Libertarianism is the only political philosophy compatible with official LDS doctrine. Paul’s statement suggests that all Christians should follow libertarianism, as well.


Boise, Idaho

Highway robbery

Where in the world has Roger Clegg been for the past 20 years (“Disappointing legislation,” Op-Ed, Monday)? He criticizes the Bush administration for including in its highway reauthorization bill a requirement that “not less than 10 percent” of the appropriations “shall” be expended with businesses controlled by minorities and women — as if this were an innovation.

This provision was inserted in President Reagan’s first highway bill back in 1982 by Rep. Parren Mitchell of Maryland, and it passed with solid congressional approval. I know, because as administrator of the Federal Highway Administration at the time, I fought it as hard as I could. I fought to no avail, however, because members of Congress feared being labeled racists.

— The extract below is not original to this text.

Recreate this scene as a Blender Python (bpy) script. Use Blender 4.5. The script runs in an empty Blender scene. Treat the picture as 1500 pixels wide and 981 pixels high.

Not only has the provision fundamentally corrupted the competitive bid principle, but it has stigmatized minority businesses by portraying them as incapable of competing on an equal basis with white-owned businesses. This is shameful and in direct contradiction to the principles this country espouses. Nonetheless, Congress has insisted that it be included in every transportation bill submitted by Presidents Reagan, George H.W. Bush and Clinton. Does Mr. Clegg seriously believe Congress, with something like half of the Democratic membership running for president, will reverse course?

There are scads of major issues President Bush faces today. He has a multitude of critics who, perhaps like Mr. Clegg, expect him to fight to the death over them all. Fortunately, he’s smart enough to know that he has to concentrate on the really important ones that he has a chance of winning. The history of this provision is such that at this time, pursuing its demise would be useless and could jeopardize his chances to achieve victories with other issues.